Kepala Badan Nasional Penanggulangan Terorisme (BNPT), Suhardi Alius, mengungkapkan tantangan untuk menjalankan program deradikalisasi kepada para eks teroris. Menurutnya, untuk menjalankan program tersebut sangat tidak mudah.
Suhardi menuturkan, butuh waktu cukup lama untuk mengubah pola pikir mereka yang terpapar gerakan terorisme. Bahkan, karena sifatnya sukarela, beberapa orang di antaranya malah ada yang tidak ingin ditemui oleh BNPT.
Suhardi menceritakan, ada sekitar 700 eks teroris yang sudah mendapatkan program deradikalisasi. Dari jumlah tersebut, ada empat orang yang kembali ‘kumat’ dan melakukan aksi amaliyah. Itu terlihat dari sejumlah peristiwa bom seperti di Cicendo, Bandung, Jawa Barat; Jalan MH Thamrin, Jakarta; Kalimantan Timur dan Probolinggo, Jawa Timur.
“Mantan teroris yang mengulangi perbuatannya kembali contohnya bom Cicendo, bom Thamrin, bom Kalimantan Timur, bom Probolinggo. Empat orang itulah yang mengulangi perbuatannya,” kata Suhardi dalam konferensi persnya di Jakarta, Jumat (7/2).

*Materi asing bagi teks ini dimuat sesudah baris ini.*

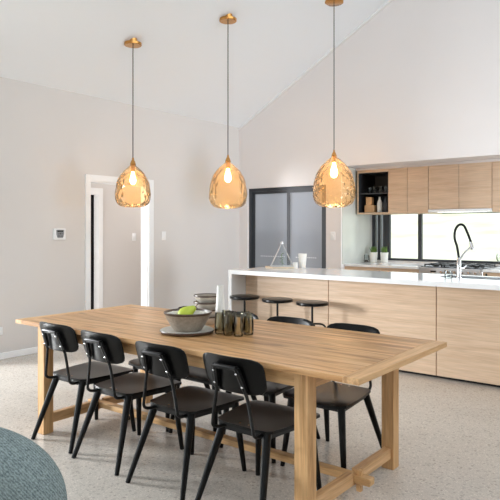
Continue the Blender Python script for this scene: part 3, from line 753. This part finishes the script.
# overhead cabinets
UY = 7.79; UZ0, UZ1 = 1.622, 2.262
xs0, xs1 = -4.118, -3.622
so = thing('open_wall_shelf', 'oak framed open wall shelf with dark inside left of the overhead cabinets', 'shelf', (xs0, UY, UZ0))
h_ = UZ1-UZ0; wd = xs1-xs0; dp = KY-UY-.005
MB().box(0, .02, 0, dp, 0, h_).box(wd-.008, wd, 0, dp, .022, h_-.04).box(.02, wd, 0, dp, 0, .022).box(.02, wd, 0, dp, h_-.04, h_).done('frame', M['oak'], so, smooth=False)
MB().box(.02, wd-.008, dp-.012, dp, .022, h_-.04).box(.02, .024, .004, dp-.012, .022, h_-.04).box(wd-.012, wd-.008, .004, dp-.012, .022, h_-.04).box(.024, wd-.012, .004, dp-.012, .022, .026).box(.024, wd-.012, .004, dp-.012, h_-.044, h_-.04).done('lining', M['dark'], so, smooth=False)
SHZ = .288
MB().box(.024, wd-.012, .01, dp-.012, SHZ, SHZ+.016).done('shelf_board', M['charcoal'], so, smooth=False)
def wallcab(x0, x1, z0, splits, label):
    o = thing('wall_cabinet', label, 'cabinet', (x0, UY, z0))
    MB().box(.001, x1-x0-.001, .02, KY-UY-.005, 0, UZ1-z0).done('carcass', M['oak'], o, smooth=False)
    for a_, c_ in zip(splits, splits[1:]):
        MB().box(a_-x0+.0025, c_-x0-.0025, 0, .0195, 0.002, UZ1-z0-.002, .001, 1).done('door', M['oak'], o)
wallcab(-3.62, -3.046, UZ0, [-3.62,-3.345,-3.046], 'oak wall cabinet with two narrow doors beside the open shelf')
wallcab(-3.044, -2.212, 1.67, [-3.044,-2.632,-2.212], 'oak wall cabinet with two doors above the white range hood')
wallcab(-2.21, -1.1, UZ0, [-2.21,-1.66,-1.1], 'oak wall cabinet right of the range hood at the photo\'s edge')
struct(MB().box(KX+.008, XR, UY+.03, KY, UZ1+.001, NZ).done('trim_bulkhead', M['gable'], smooth=False))
hoo = thing('range_hood', 'slim white slide-out range hood under the oak wall cabinet', 'range hood', (-3.043, UY, 1.622))
MB().box(0, .829, .02, KY-UY-.01, .012, .047).done('body', M['steel'], hoo, smooth=False)
MB().box(0, .829, -.01, .02, .008, .046, .002, 1).done('front_rail', M['white'], hoo)
MB().box(.1, .73, .06, .10, .008, .012).done('strip_light', M['hoodlight'], hoo, smooth=False)

# shelf contents
gl_ = [.10,.185,.27,.36]; c0 = None
for i, x in enumerate(gl_):
    lb = ('clear tumbler on the upper open shelf, ' + ['leftmost','second from left','third from left','rightmost'][i])
    loc = (xs0+x+.04, UY+.13, UZ0+SHZ+.016)
    if c0 is None:
        c0 = MB().lathe([(0,0),(.028,0),(.03,.004),(.034,.1),(.0315,.1),(.028,.012),(0,.01)], (0,0,0), 24).done('tumbler', M['clear'])
        tag(c0, lb, 'drinking glass', 'clear tumblers on the upper shelf'); c0.location = loc
    else:
        o = c0.copy(); C.objects.link(o); o.location = loc; o['label'] = lb
fz_ = UZ0+.026
o = MB().box(-.075, .075, -.05, .05, 0, .105, .004, 2).done('wooden_box', M['ply']); o.location = (xs0+.155, UY+.12, fz_); tag(o, 'wider beech block box at the bottom of the lower open shelf', 'box')
o = MB().box(-.045, .045, -.045, .045, 0, .12, .004, 2).done('wooden_box', M['ply']); o.location = (xs0+.145, UY+.12, fz_+.105); tag(o, 'narrower beech block box standing on the wider box in open shelf', 'box')
bt = MB().lathe([(0,0),(.033,0),(.036,.005),(.036,.13),(.03,.16),(.016,.19),(.015,.225),(.012,.226),(0,.226)], (0,0,0), 24).done('bottle', M['porcelain'])
bt.location = (xs0+.30, UY+.12, fz_); tag(bt, 'white bottle on the lower open shelf beside the beech boxes', 'bottle')
b2 = MB().lathe([(0,0),(.033,0),(.036,.005),(.036,.13),(.03,.16),(.016,.19),(.015,.225),(.012,.226),(0,.226)], (0,0,0), 24).done('bottle', M['charcoal'])
b2.location = (xs0+.395, UY+.12, fz_); tag(b2, 'dark grey bottle on the lower open shelf right of the white bottle', 'bottle')

# counter contents
def plant(loc, label, seed):
    t = thing('potted_plant', label, 'plant', loc, 0, 'potted plants by the kitchen window')
    MB().lathe([(0,0),(.046,0),(.05,.005),(.060,.145),(.061,.15),(.056,.15),(.052,.13),(0,.125)], (0,0,0), 28).done('pot', M['porcelain'], t)
    MB().lathe([(.0515,.128),(.03,.134),(0,.136)], (0,0,0), 20).done('soil', M['soil'], t)
    rr = random.Random(seed); b = MB()
    for i in range(70):
        a = rr.uniform(0, 2*PI); r0 = rr.uniform(0,.035); le = rr.uniform(.05,.115); out = rr.uniform(.0,.035)
        c, s = math.cos(a), math.sin(a)
        p0 = Vector((c*r0, s*r0, .13)); p2 = p0+Vector((c*out, s*out, le)); p1 = p0+Vector((c*out*.35, s*out*.35, le*.6))
        b.tube([p0, p1, p2], [.0035,.0055,.001], 5)
    b.done('foliage', M['leaf'], t)
plant((-4.02, 8.12, CZ), 'small green plant in a white pot at the left end of the counter', 3)
plant((-3.845, 8.12, CZ), 'small green plant in a white pot, right of the pair by the window', 5)
jr = thing('glass_jar', 'clear lidded glass jar at the far left of the back counter', 'jar', (-4.10, 8.05, CZ))
MB().lathe([(0,0),(.032,0),(.036,.005),(.036,.10),(.028,.115),(.026,.115),(.033,.10),(.033,.008),(0,.007)], (0,0,0), 24).done('jar_body', M['clear'], jr)
MB().lathe([(0,.130),(.012,.128),(.012,.118),(.03,.116),(.03,.1155),(0,.1155)], (0,0,0), 20).done('lid', M['steel'], jr)
MB().lathe([(0,.0075),(.0325,.0075),(.0325,.03),(0,.034)], (0,0,0), 20).done('contents', M['soil'], jr)
w0 = None
for i, (x, y) in enumerate(((-2.14,7.86),(-2.035,7.90),(-1.935,7.86))):
    lb = 'clear stemmed glass on the worktop right of the range, ' + ('left of three','middle of three','right of three')[i]
    if w0 is None:
        w0 = MB().lathe([(0,0),(.034,0),(.034,.003),(.005,.008),(.004,.07),(.02,.085),(.036,.11),(.037,.14),(.032,.185),(.030,.185),(.034,.14),(.033,.112),(.018,.09),(0,.084)], (0,0,0), 28).done('wine_glass', M['clear'])
        tag(w0, lb, 'wine glass', 'stemmed glasses by the window'); w0.location = (x, y, CZ)
    else:
        o = w0.copy(); C.objects.link(o); o.location = (x, y, CZ); o['label'] = lb

# ------------------------------------------------------------------ pendant lamps
def pendant(x, y, zglass0, zglass1, W, dcan, label):
    zcl = zc(x)
    t = thing('pendant_lamp', label, 'pendant lamp', (x, y, zcl), 0, 'amber glass pendant lamps')
    ch_ = .034; rc = dcan/2; off = .02
    MB().lathe([(0,-off-ch_),(rc*.93,-off-ch_),(rc,-off-ch_+.005),(rc,-off-.003),(rc*.96,-off),(0,-off)], (0,0,0), 40).done('canopy', M['brass'], t)
    # sloped mount between flat canopy and raked ceiling
    b = MB(); rm = rc*.5; n = 28
    lo = [b.bm.verts.new((rm*math.cos(2*PI*k/n), rm*math.sin(2*PI*k/n), -off)) for k in range(n)]
    up = [b.bm.verts.new((rm*math.cos(2*PI*k/n), rm*math.sin(2*PI*k/n), max(-off+.001, SL*rm*math.cos(2*PI*k/n)))) for k in range(n)]
    b.bm.faces.new(lo[::-1]); b.bm.faces.new(up)
    for k in range(n): b.bm.faces.new((lo[k], lo[(k+1) % n], up[(k+1) % n], up[k]))
    b.done('ceiling_mount', M['brass'], t)
    H_ = zglass1-zglass0; k = W/2
    zt_ = zglass1-zcl
    MB().tube([(0,0,-off-ch_+.002),(0,0,zt_+.06)], .0055, 8).done('cord', M['cord'], t)
    MB().lathe([(0,.075),(.010,.074),(.012,.05),(.022,.035),(.034,.0),(.030,-.012),(0,-.012)], (0,0,zt_), 24).done('cap', M['brass'], t)
    # glass: tear-drop, open underneath, with dimpled facets
    prof = [(.10,.995),(.17,.965),(.33,.91),(.52,.84),(.68,.76),(.80,.68),(.89,.59),(.96,.46),(.995,.34),(1.0,.26),(.975,.17),(.90,.09),(.76,.03),(.60,0.0),(.55,.0)]
    pp = smooth_path([(r, 0, z) for r, z in prof], 4)
    def dim(a, r, z):
        u = (z/H_)
        return r*(1+.011*math.cos(9*a+(1 if int(u*8) % 2 else 0)*PI)*abs(math.sin(u*8*PI)))
    b = MB(); b.lathe([(p_.x*k, p_.z*H_) for p_ in pp], (0,0,zglass0-zcl), 84, dim)
    g = b.done('glass_shade', M['amber'], t)
    MB().lathe([(.545*k,.0035),(.57*k,.004),(.57*k,-.002),(.545*k,-.002),(.545*k,.0035)], (0,0,zglass0-zcl), 60).done('shade_rim', M['amber'], g)
    MB().lathe([(0,-.012),(.022,-.014),(.024,-.075),(.02,-.082),(0,-.082)], (0,0,zt_), 20).done('lamp_holder', M['brass'], t)
    s_ = W/.34
    MB().lathe([(r_*s_, z_*s_) for r_, z_ in ((0,-.0),(.013,-.002),(.015,-.025),(.026,-.06),(.030,-.085),(.026,-.108),(.014,-.122),(0,-.126))], (0,0,zt_-.082), 20).done('bulb', M['bulb'], t)
    return t
pendant(-5.152, 4.413, 1.655, 2.135, .398, .195, 'amber glass pendant lamp leftmost of the three, in front of the doorway')
pendant(-4.483, 5.282, 1.652, 2.200, .448, .205, 'amber glass pendant lamp in the middle, beside the room corner')
pendant(-3.751, 6.480, 1.685, 2.325, .530, .235, 'amber glass pendant lamp rightmost of the three, beside the open shelf')

# ------------------------------------------------------------------ lounge chair at lower left
cs, sn = math.cos(.6664), math.sin(.6664)
lat, dep = -1.03, 1.95
ac = thing('armchair', 'blue-grey woven fabric armchair with rounded back in the lower left foreground', 'armchair', (lat*cs-dep*sn, lat*sn+dep*cs, 0), .6664)
b = MB(); NN = 2.2; a_, b_, z0_ = .41, .305, .448
def backf(u, v):
    th = PI*u           # 0..pi over the top
    c, s = math.cos(th), math.sin(th)
    w = a_*math.copysign(abs(c)**(2/NN), c); zz = z0_+b_*abs(s)**(2/NN)
    ph = 2*PI*v
    return w, zz, ph
NA, NBk = 48, 24
rings = []
outline = []
for i in range(NA+1):
    th = -0.0+PI*i/NA
    c, s = math.cos(th), math.sin(th)
    outline.append((a_*math.copysign(abs(c)**(2/NN), c), z0_+b_*abs(s)**(2/NN)))
outline = [(a_, .14), (a_, .3)] + outline + [(-a_, .3), (-a_, .14)]
cx_, cz_ = 0, .42
for j in range(NBk+1):
    ph = -PI/2+PI*j/NBk
    k = abs(math.cos(ph))**.5; y_ = .12*math.sin(ph)
    k = .70+.30*k if 0 < j < NBk else .70
    rings.append([b.bm.verts.new((w*k, y_+.02*(w/a_)**2, cz_+(z-cz_)*k if z > cz_ else z)) for w, z in outline])
n_ = len(outline)
for A_, B_ in zip(rings, rings[1:]):
    for i in range(n_-1): b.bm.faces.new((A_[i], A_[i+1], B_[i+1], B_[i]))
b.bm.faces.new(rings[0]); b.bm.faces.new(rings[-1][::-1])
for A_, B_ in zip(rings, rings[1:]): b.bm.faces.new((A_[0], B_[0], B_[-1], A_[-1]))
b.done('backrest', M['fabric'], ac)
MB().box(-.36, .26, .09, .5, .16, .36, .06, 4).done('seat', M['fabric'], ac)
for s in (-1, 1):
    for y_ in (-.04, .54): MB().tube([(s*.3, y_, .165), (s*.33, y_+(.02 if y_ > 0 else -.02), 0)], [.02,.012], 12).done('leg', M['black'], ac)

# ------------------------------------------------------------------ light
w = bpy.data.worlds.new('sky'); sc.world = w; w.use_nodes = True
nt = w.node_tree; bg = nt.nodes['Background']
bg.inputs['Color'].default_value = (.85,.935,1.0,1); bg.inputs['Strength'].default_value = 1.0
def area(name, loc, target, sx, sy, power, col=(1,1,1)):
    l = bpy.data.lights.new(name, 'AREA'); l.shape = 'RECTANGLE'; l.size = sx; l.size_y = sy; l.energy = power; l.color = col
    o = bpy.data.objects.new(name, l); C.objects.link(o); o.location = loc
    o.rotation_euler = (Vector(target)-Vector(loc)).to_track_quat('-Z', 'Y').to_euler()
    return o
area('window_daylight', (-8.2, .2, 1.5), (-3.5, 4.6, .5), 1.0, 1.0, 215, (.97,.98,1))
kd = area('far_wall_fill', (XR+.4, 6.5, 1.3), (WX, 6.7, 1.5), 1.4, 1.9, 9, (.84,.92,1))  # added fill lamp, out of view, brightens the far end of the left wall
kd.data.spread = math.radians(50)
area('hall_end_fill', (-6.62, 3.1, 1.3), (-6.75, 6.0, 1.2), .8, 2.0, 5, (1,.96,.94))  # unseen lamp added at the hall end to light the hall wall
area('hall_top_fill', (-6.6, 6.9, 2.45), (-6.6, 6.9, 0), .6, 2.0, 6, (1,.96,.93))  # second unseen lamp, added overhead to lift the hall brightness
s = bpy.data.lights.new('sun', 'SUN'); s.energy = .7; s.angle = .05; s.color = (1,.95,.88)
so_ = bpy.data.objects.new('sun', s); C.objects.link(so_); so_.rotation_euler = (math.radians(-48), math.radians(-18), 0)

# ------------------------------------------------------------------ camera
cam = bpy.data.cameras.new('camera'); co = bpy.data.objects.new('camera', cam); C.objects.link(co)
co.location = (0, 0, 1.4); co.rotation_euler = (PI/2, 0, .6664)
cam.sensor_width = 36; cam.lens = 589.12/500*36; cam.shift_y = -(250-229.37)/500
cam.clip_start = .05; cam.clip_end = 300
sc.camera = co
vs = sc.view_settings; vs.view_transform = 'Standard'; vs.look = 'None'; vs.gamma = 1; vs.exposure = 1.27; vs.use_curve_mapping = False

Tantangan lainnya, lanjut Suhardi, deradikalisasi tidak bisa dilakukan dalam waktu singkat. Ia menyontohkan kasus 18 terduga teroris asal Indonesia di Suriah yang kembali ke Tanah Air pada 2017, misalnya. Mereka menjalani proses pidana dan deradikalisasi, namun seorang di antaranya adalah anak-anak.
Menurut Suhardi, BNPT membutuhkan waktu tiga tahun lamanya untuk memproses deradikalisasi pada anak tersebut. Hingga kini, anak itu belum bisa dikatakan sepenuhnya bebas dari paham terorisme karena baru bisa beradaptasi di tahun ini. “Tapi di sisi lain yang bersangkutan baru mendapat pelatihan sebagai teroris,” ujarnya.
Tantangan berikutnya, Suhardi menambahkan, ketika mengahadapi langsung pelaku teroris itu sendiri agar bersedia menjalani program deradikalisasi. BNPT sejauh ini sudah mengajak 150 orang dari 700 eks teroris tersebut untuk berkomunikasi dengan mereka yang masih terpapar paham radikalisme.
"Hampir 700 lebih mantan teroris yang ada di luar itu, hampir 150 ikut kita sebagai narasumber. Kita butuh mereka yang sudah sadar karena perlu menyadarkan kelompok-kelompok yang sudah terpapar itu dengan mereka yang sudah punya pengalaman dan ilmunya lebih tinggi. Kalau sama kita kan sudah apriori mereka," ujar dia.
Kendati demikian, dia mengharapkan semua instansi terkait agar dapat turut serta dalam mendukung program deradikalisasi. Sebab, Suhardi mengaku BNPT tidak bisa bekerja sendirian.
"Kami tidak bisa kerja sendiri. Kami juga bergangtung sama yang lain. Kami bergantung sama Muhammadiyah, sama NU, sama ormas-ormas, termasuk psikolog. Enggak bisa kami tanpa bantuan masyarakat pada umumnya. Termasuk mereka yang akan kami deradikalisasi," ujar Suhardi.